§ **Written exercise**: All the data must come back unchanged, except that pictures are left out.

§ **Information shown**:
——————
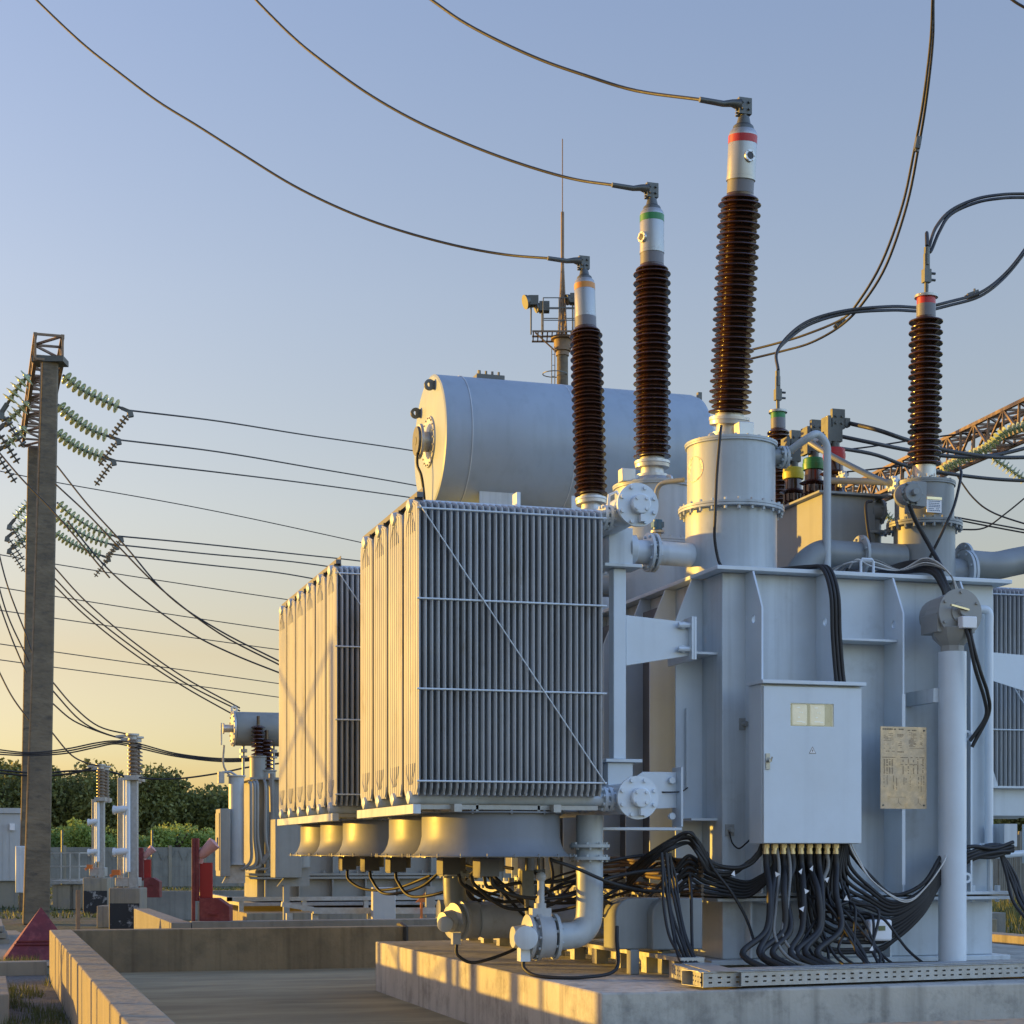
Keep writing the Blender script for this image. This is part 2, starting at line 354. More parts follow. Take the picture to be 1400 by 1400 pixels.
# ---- turrets
def turret(cx, cy, r, ztop, zfl, name='turret', fr=1.16, zb=TZ1+.035, pm=None):
    pm = pm or PAINTT
    g = G(); n = 64
    g.lathe((cx, cy, zb), (0,0,1), [(r,0),(r,zfl-.02-zb)], n)
    t = part(name, g, pm, T)
    g = G(); g.lathe((cx,cy,zfl-.022),(0,0,1),[(r*fr,0),(r*fr,.02),(r*1.01,.02)],n); g.lathe((cx,cy,zfl+.002),(0,0,1),[(r*fr,0),(r*fr,.02),(r*.98,.02)],n)
    g.bolts((cx,cy,zfl+.022),(0,0,1),r*(fr-.06),24,.016,.022); g.bolts((cx,cy,zfl-.022),(0,0,-1),r*(fr-.06),24,.016,.03)
    part('bolted_flange', g, pm, t)
    g = G(); g.lathe((cx,cy,zfl+.022),(0,0,1),[(r*.965,0),(r*.965,ztop-zfl-.05),(r*1.01,ztop-zfl-.048),(r*1.01,ztop-zfl-.03)],n); part('upper_drum', g, pm, t)
    g = G(); g.lathe((cx,cy,ztop-.008),(0,0,1),[(r*1.02,0),(r*1.02,.02),(r*.5,.03)],n); g.bolts((cx,cy,ztop+.01),(0,0,1),r*.9,20,.014,.02); part('lid', g, pm, t)
    return t
HX = 6.36
ys = [14.41, 16.29, 18.16]
for y in ys: turret(HX, y, .405, 5.265, 4.68)
# sticker on near turret
import mathutils
p0 = Vector((HX, ys[0])); g = G(); ang0 = math.atan2(-.55, -.83)
for k in range(1): 
    n = 24; vs = []
    for i in range(n):
        t = 2*math.pi*i/n; a = ang0 - .42 + .11*math.cos(t)/.405*1.2; vs.append((HX+.3935*math.cos(a), ys[0]+.3935*math.sin(a), 5.02+.115*math.sin(t)))
    g.add(vs, [tuple(range(n))])
part('round_sticker', g, M_('sticker_red', (.6,.2,.17), .5, col2=(.7,.6,.5), mask=(.4,.6), scale=25), T)
# ---- bushings
def bushing(base, top, r, rc, pitch, tape, small=True, capL=.43, capR=.115, collar=.11, hv=True, name='bushing', n=40):
    base = Vector(base); top = Vector(top); ax = (top - base).normalized(); L = (top - base).length
    prof = [(rc, 0)]; k = 0; z = .02; cnt = int((L - .03) / (pitch/2 if small else pitch)); st = L / cnt - .0005
    for i in range(cnt):
        rr = r if (i % 2 == 0 or not small) else r*.87
        taper = 1.0
        z = i * st + .004
        prof += [(rc, z+st*.12), (rr*.985, z+st*.14), (rr, z+st*.28), (rr*.98, z+st*.42), (rc*1.25, z+st*.72), (rc, z+st*.95)]
    prof.append((rc, L))
    g = G(); g.lathe(base, ax, prof, n); b = part(name, g, PORC, T, ang=40)
    g = G()
    if hv:
        g.lathe(base - ax*.2, ax, [(r*.86,0),(r*.86,.03),(r*.62,.032),(r*.6,.10),(r*.9,.102),(r*.92,.135),(r*.95,.14),(r*.95,.165),(r*.68,.17),(r*.66,.2)], 40)
        g.bolts(base - ax*.065, ax, r*.84, 12, .012, .03); g.lathe(base - ax*.3, ax, [(r*1.3,0),(r*1.3,.05),(r*1.0,.1)], 40)
        for kx in (0, 1.9, 3.6, 5.2):
            c = base - ax*.24 + Vector((math.cos(kx)*r*1.15, math.sin(kx)*r*1.15, 0)); g.lathe(c, (math.sin(kx), -math.cos(kx), 0), [(.016,-.012),(.045,-.012),(.045,.012),(.016,.012)], 14)
    else:
        g.lathe(base - ax*.17, ax, [(r*1.25,0),(r*1.25,.03),(r*.95,.032),(r*.95,.05),(r*.68,.052),(r*.68,.17)], 40); g.bolts(base-ax*.12, ax, r*.82, 10, .012, .03)
    part('mounting_collar', g, ALU, b)
    e = base + ax*L
    g = G(); g.lathe(e, ax, [(rc*1.02,0),(rc*1.02,collar)], 40); part('grey_collar', g, GREYR, b)
    c = e + ax*collar
    g = G()
    if hv: g.lathe(c, ax, [(capR*1.02,0),(capR*1.02,.03),(capR,.032),(capR,capL-.05),(capR*.93,capL-.02),(capR*.8,capL)], 40)
    else: g.lathe(c, ax, [(capR*.95,0),(capR*.95,.06),(capR*1.25,.062),(capR*1.25,.085),(capR*.5,.1)], 32)
    cap = part('metal_cap', g, CAPW, b)
    g = G()
    if hv: g.lathe(c + ax*(capL-.12), ax, ringp(capR*.99, capR*1.012, 0, .065), 40)
    else: g.lathe(c + ax*.0, ax, ringp(capR*.94, capR*.99, 0, .06), 32)
    part('phase_band', g, tape, b)
    # terminal
    g = G(); q = c + ax*(capL if hv else .1)
    if hv:
        g.lathe(q, ax, [(capR*.78,-.005),(capR*.7,.03),(capR*.5,.05),(capR*.38,.11),(.02,.115)], 24)
        for a in (.11,.135,.16): g.cyl(q+ax*a+Vector((-.08,0,0)), q+ax*a+Vector((.0,0,0)), .009, 8)
        g.cyl(q+ax*.08, q+ax*.18, .032, 12); t = q + ax*.195
        g.obox(t, (.12,.055,.14), None); g.bolts(t+Vector((0,-.03,0)), (0,-1,0), .042, 4, .012, .02, .78)
        g.tube([t+Vector((-.04,0,.01)), t+Vector((-.12,0,.015)), t+Vector((-.2,0,.0)), t+Vector((-.42,0,.01))], [.05,.032,.026,.024], 12)
    else:
        g.cyl(q, q+ax*.12, .02, 10); t = q + ax*.16
        g.obox(t, (.07,.06,.12)); g.cyl(t+Vector((.03,0,.03)), t+Vector((.09,0,.03)), .012, 6); g.cyl(t+Vector((.03,0,-.03)), t+Vector((.09,0,-.03)), .012, 6)
        g.obox(t+ax*.12, (.05,.03,.16)); g.cyl(t+ax*.1, t+ax*.26, .026, 10)
    part('terminal_clamp', g, DKMET, b)
    return b, c, t, ax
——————
§ **Answer for the task**:
Keep writing the Blender script for this image. This is part 2, starting at line 354. More parts follow. Take the picture to be 1400 by 1400 pixels.
# ---- turrets
def turret(cx, cy, r, ztop, zfl, name='turret', fr=1.16, zb=TZ1+.035, pm=None):
    pm = pm or PAINTT
    g = G(); n = 64
    g.lathe((cx, cy, zb), (0,0,1), [(r,0),(r,zfl-.02-zb)], n)
    t = part(name, g, pm, T)
    g = G(); g.lathe((cx,cy,zfl-.022),(0,0,1),[(r*fr,0),(r*fr,.02),(r*1.01,.02)],n); g.lathe((cx,cy,zfl+.002),(0,0,1),[(r*fr,0),(r*fr,.02),(r*.98,.02)],n)
    g.bolts((cx,cy,zfl+.022),(0,0,1),r*(fr-.06),24,.016,.022); g.bolts((cx,cy,zfl-.022),(0,0,-1),r*(fr-.06),24,.016,.03)
    part('bolted_flange', g, pm, t)
    g = G(); g.lathe((cx,cy,zfl+.022),(0,0,1),[(r*.965,0),(r*.965,ztop-zfl-.05),(r*1.01,ztop-zfl-.048),(r*1.01,ztop-zfl-.03)],n); part('upper_drum', g, pm, t)
    g = G(); g.lathe((cx,cy,ztop-.008),(0,0,1),[(r*1.02,0),(r*1.02,.02),(r*.5,.03)],n); g.bolts((cx,cy,ztop+.01),(0,0,1),r*.9,20,.014,.02); part('lid', g, pm, t)
    return t
HX = 6.36
ys = [14.41, 16.29, 18.16]
for y in ys: turret(HX, y, .405, 5.265, 4.68)
# sticker on near turret
import mathutils
p0 = Vector((HX, ys[0])); g = G(); ang0 = math.atan2(-.55, -.83)
for k in range(1): 
    n = 24; vs = []
    for i in range(n):
        t = 2*math.pi*i/n; a = ang0 - .42 + .11*math.cos(t)/.405*1.2; vs.append((HX+.3935*math.cos(a), ys[0]+.3935*math.sin(a), 5.02+.115*math.sin(t)))
    g.add(vs, [tuple(range(n))])
part('round_sticker', g, M_('sticker_red', (.6,.2,.17), .5, col2=(.7,.6,.5), mask=(.4,.6), scale=25), T)
# ---- bushings
def bushing(base, top, r, rc, pitch, tape, small=True, capL=.43, capR=.115, collar=.11, hv=True, name='bushing', n=40):
    base = Vector(base); top = Vector(top); ax = (top - base).normalized(); L = (top - base).length
    prof = [(rc, 0)]; k = 0; z = .02; cnt = int((L - .03) / (pitch/2 if small else pitch)); st = L / cnt - .0005
    for i in range(cnt):
        rr = r if (i % 2 == 0 or not small) else r*.87
        taper = 1.0
        z = i * st + .004
        prof += [(rc, z+st*.12), (rr*.985, z+st*.14), (rr, z+st*.28), (rr*.98, z+st*.42), (rc*1.25, z+st*.72), (rc, z+st*.95)]
    prof.append((rc, L))
    g = G(); g.lathe(base, ax, prof, n); b = part(name, g, PORC, T, ang=40)
    g = G()
    if hv:
        g.lathe(base - ax*.2, ax, [(r*.86,0),(r*.86,.03),(r*.62,.032),(r*.6,.10),(r*.9,.102),(r*.92,.135),(r*.95,.14),(r*.95,.165),(r*.68,.17),(r*.66,.2)], 40)
        g.bolts(base - ax*.065, ax, r*.84, 12, .012, .03); g.lathe(base - ax*.3, ax, [(r*1.3,0),(r*1.3,.05),(r*1.0,.1)], 40)
        for kx in (0, 1.9, 3.6, 5.2):
            c = base - ax*.24 + Vector((math.cos(kx)*r*1.15, math.sin(kx)*r*1.15, 0)); g.lathe(c, (math.sin(kx), -math.cos(kx), 0), [(.016,-.012),(.045,-.012),(.045,.012),(.016,.012)], 14)
    else:
        g.lathe(base - ax*.17, ax, [(r*1.25,0),(r*1.25,.03),(r*.95,.032),(r*.95,.05),(r*.68,.052),(r*.68,.17)], 40); g.bolts(base-ax*.12, ax, r*.82, 10, .012, .03)
    part('mounting_collar', g, ALU, b)
    e = base + ax*L
    g = G(); g.lathe(e, ax, [(rc*1.02,0),(rc*1.02,collar)], 40); part('grey_collar', g, GREYR, b)
    c = e + ax*collar
    g = G()
    if hv: g.lathe(c, ax, [(capR*1.02,0),(capR*1.02,.03),(capR,.032),(capR,capL-.05),(capR*.93,capL-.02),(capR*.8,capL)], 40)
    else: g.lathe(c, ax, [(capR*.95,0),(capR*.95,.06),(capR*1.25,.062),(capR*1.25,.085),(capR*.5,.1)], 32)
    cap = part('metal_cap', g, CAPW, b)
    g = G()
    if hv: g.lathe(c + ax*(capL-.12), ax, ringp(capR*.99, capR*1.012, 0, .065), 40)
    else: g.lathe(c + ax*.0, ax, ringp(capR*.94, capR*.99, 0, .06), 32)
    part('phase_band', g, tape, b)
    # terminal
    g = G(); q = c + ax*(capL if hv else .1)
    if hv:
        g.lathe(q, ax, [(capR*.78,-.005),(capR*.7,.03),(capR*.5,.05),(capR*.38,.11),(.02,.115)], 24)
        for a in (.11,.135,.16): g.cyl(q+ax*a+Vector((-.08,0,0)), q+ax*a+Vector((.0,0,0)), .009, 8)
        g.cyl(q+ax*.08, q+ax*.18, .032, 12); t = q + ax*.195
        g.obox(t, (.12,.055,.14), None); g.bolts(t+Vector((0,-.03,0)), (0,-1,0), .042, 4, .012, .02, .78)
        g.tube([t+Vector((-.04,0,.01)), t+Vector((-.12,0,.015)), t+Vector((-.2,0,.0)), t+Vector((-.42,0,.01))], [.05,.032,.026,.024], 12)
    else:
        g.cyl(q, q+ax*.12, .02, 10); t = q + ax*.16
        g.obox(t, (.07,.06,.12)); g.cyl(t+Vector((.03,0,.03)), t+Vector((.09,0,.03)), .012, 6); g.cyl(t+Vector((.03,0,-.03)), t+Vector((.09,0,-.03)), .012, 6)
        g.obox(t+ax*.12, (.05,.03,.16)); g.cyl(t+ax*.1, t+ax*.26, .026, 10)
    part('terminal_clamp', g, DKMET, b)
    return b, c, t, ax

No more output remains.